Oleh karena itu, Lilies secara khusus menyodorkan program latihan terus-menerus untuk menggodok regenerasi atlet. Oleh karena itu, evaluasi PON salah satunya harus menghasilkan program latihan berkelanjutan bagi para atlet.

Pelatnas pun, kata Lilies, hingga kini belum memiliki kepastian akan pelatihan berkelanjutan. Meskipun tidak menyebut detail, Lilies menegaskan perlunya dana yang cukup untuk mewujudkan regenarasi atlet.

Jadi pelatnas tidak hanya menjadi arena latihan atlet senior, tetapi juga tempat mencetak atlet-atlet muda berkualitas. Hal itu menjadi semakin vital karena masalah pelatnas kini adalah absennya 'atlet lapis' berkualitas.

Lilies mengakui banyak atlet muda panahan Indonesia yang potensial, namun atlet-atlet itu tidak dibina oleh program latihan berkelanjutan.

Dengan adanya dana yang stabil serta manajemen atlet yang bagus, misalnya soalnya pembagian waktu sekolah dan latihan memanah atlet-atlet muda, maka Lilies yakin regenerasi dapat terwujud.

Bagaimana kata KONI?

Komite Olahraga Nasional Indonesia (KONI) pun menyoroti optimalisasi pelatnas untuk mewujudkan regenerasi atlet panahan Indonesia.

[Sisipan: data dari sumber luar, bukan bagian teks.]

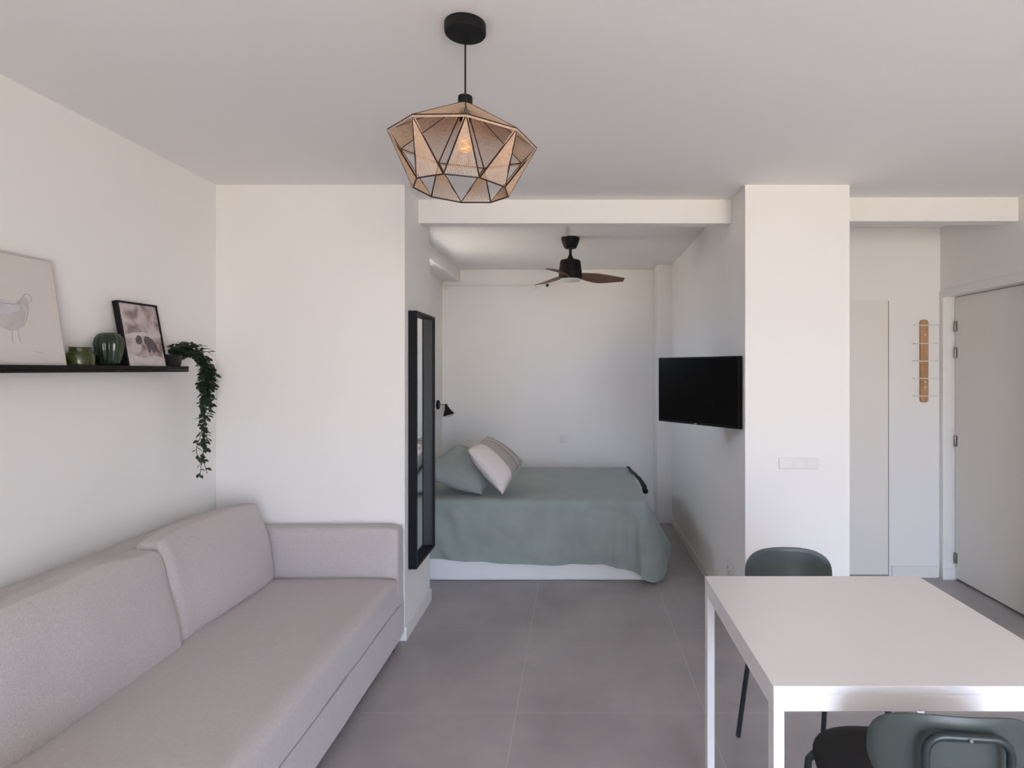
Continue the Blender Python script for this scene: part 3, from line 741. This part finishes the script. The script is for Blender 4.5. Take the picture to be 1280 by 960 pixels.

Wakil I Ketua Umum KONI Pusat Mayjen TNI Purn Suwarno menyebut bahwa regenerasi atlet panahan bukan merupakan proses instan. Perlu pembangunan kualitas atlet dari bawah, dari atlet-atlet junior.

Dalam hal ini, pembenahan kurikulum pelatnas perlu dilakukan dengan memasukkan variabel regenarasi atlet.

Dengan kata lain, kurikulum pelatihan atlet harus memiliki ruang khusus untuk menempa atlet-atlet muda sebagai bagian dari proses regenerasi.

Baca juga: Dua atlet squash Bekasi sumbang emas PON untuk Jabar
Baca juga: PON 2024 langkah awal pembinaan perenang perairan terbuka

Selain itu, kata Suwarno, tempat latihan para atlet mesti rutin dipindah agar referensi para atlet mengenai kondisi lapangan, seperti angin dan terik matahari bisa diperkaya.

Lebih jauh, Suwarno juga meminta kerja sama klub-klub panahan Indonesia untuk memperhatikan regenerasi atlet panahan.

Bagaimana pun, kata Suwarno, klub-klub itulah yang bersentuhan langsung dengan bakat dan latar belakang kehidupan para atlet, sehingga peran klub untuk regenarasi atlet nasional sangatlah penting.